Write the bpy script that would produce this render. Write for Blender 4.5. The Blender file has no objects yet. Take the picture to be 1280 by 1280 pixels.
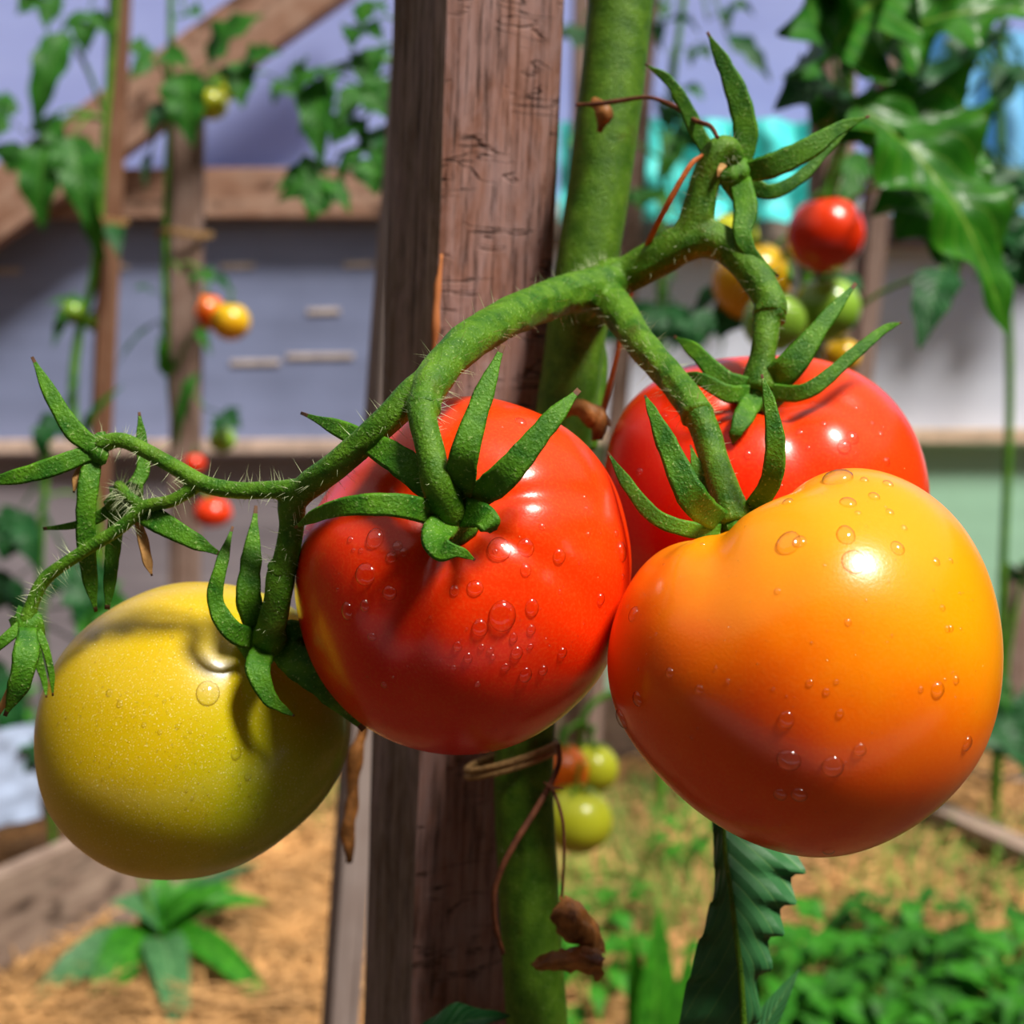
import bpy, bmesh, math, random
from mathutils import Vector, Matrix, noise
from mathutils.bvhtree import BVHTree

# ------------------------------------------------------------------ camera, sky, sun, exposure
SC = bpy.context.scene
COL = SC.collection
CAM_H, PITCH, FPX = 0.95, math.radians(6.0), 1600.0
cam_data = bpy.data.cameras.new('camera')
cam = bpy.data.objects.new('camera', cam_data)
COL.objects.link(cam)
cam.location = (0, 0, CAM_H)
cam.rotation_euler = (math.radians(90) - PITCH, 0, 0)
cam_data.sensor_width = 36.0
cam_data.lens = 36.0 * FPX / 1280.0
cam_data.clip_start = 0.01
cam_data.dof.use_dof = True
cam_data.dof.focus_distance = 0.268
cam_data.dof.aperture_fstop = 15.0
SC.camera = cam

world = bpy.data.worlds.new('sky')
SC.world = world
world.use_nodes = True
world.node_tree.nodes['Background'].inputs[0].default_value = (1.0, 0.97, 0.93, 1)
world.node_tree.nodes['Background'].inputs[1].default_value = 0.40

sun_data = bpy.data.lights.new('sun', 'SUN')
sun_data.energy = 6.3
sun_data.angle = math.radians(13)
sun_data.color = (1.0, 0.95, 0.86)
sun = bpy.data.objects.new('sun', sun_data)
COL.objects.link(sun)
sun.rotation_euler = Vector((0.41, -0.36, 0.84)).to_track_quat('Z', 'Y').to_euler()
sun.location = (2, -2, 4)

SC.view_settings.view_transform = 'Standard'
SC.view_settings.look = 'None'
SC.view_settings.gamma = 1.0
SC.view_settings.exposure = 0.0
SC.view_settings.use_curve_mapping = False

# ------------------------------------------------------------------ pixel helpers (points of the place along a sight line)
FWD = Vector((0, math.cos(PITCH), -math.sin(PITCH)))
UP = Vector((0, math.sin(PITCH), math.cos(PITCH)))
RT = Vector((1, 0, 0))
CAMP = Vector((0, 0, CAM_H))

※

▶ **STATED EXERCISE**:
Every line of text is to be repeated exactly; pictures are left out.

▶ **SOLUTION TO THIS PROBLEM**:
Write the bpy script that would produce this render. Write for Blender 4.5. The Blender file has no objects yet. Take the picture to be 1280 by 1280 pixels.
import bpy, bmesh, math, random
from mathutils import Vector, Matrix, noise
from mathutils.bvhtree import BVHTree

# ------------------------------------------------------------------ camera, sky, sun, exposure
SC = bpy.context.scene
COL = SC.collection
CAM_H, PITCH, FPX = 0.95, math.radians(6.0), 1600.0
cam_data = bpy.data.cameras.new('camera')
cam = bpy.data.objects.new('camera', cam_data)
COL.objects.link(cam)
cam.location = (0, 0, CAM_H)
cam.rotation_euler = (math.radians(90) - PITCH, 0, 0)
cam_data.sensor_width = 36.0
cam_data.lens = 36.0 * FPX / 1280.0
cam_data.clip_start = 0.01
cam_data.dof.use_dof = True
cam_data.dof.focus_distance = 0.268
cam_data.dof.aperture_fstop = 15.0
SC.camera = cam

world = bpy.data.worlds.new('sky')
SC.world = world
world.use_nodes = True
world.node_tree.nodes['Background'].inputs[0].default_value = (1.0, 0.97, 0.93, 1)
world.node_tree.nodes['Background'].inputs[1].default_value = 0.40

sun_data = bpy.data.lights.new('sun', 'SUN')
sun_data.energy = 6.3
sun_data.angle = math.radians(13)
sun_data.color = (1.0, 0.95, 0.86)
sun = bpy.data.objects.new('sun', sun_data)
COL.objects.link(sun)
sun.rotation_euler = Vector((0.41, -0.36, 0.84)).to_track_quat('Z', 'Y').to_euler()
sun.location = (2, -2, 4)

SC.view_settings.view_transform = 'Standard'
SC.view_settings.look = 'None'
SC.view_settings.gamma = 1.0
SC.view_settings.exposure = 0.0
SC.view_settings.use_curve_mapping = False

# ------------------------------------------------------------------ pixel helpers (points of the place along a sight line)
FWD = Vector((0, math.cos(PITCH), -math.sin(PITCH)))
UP = Vector((0, math.sin(PITCH), math.cos(PITCH)))
RT = Vector((1, 0, 0))
CAMP = Vector((0, 0, CAM_H))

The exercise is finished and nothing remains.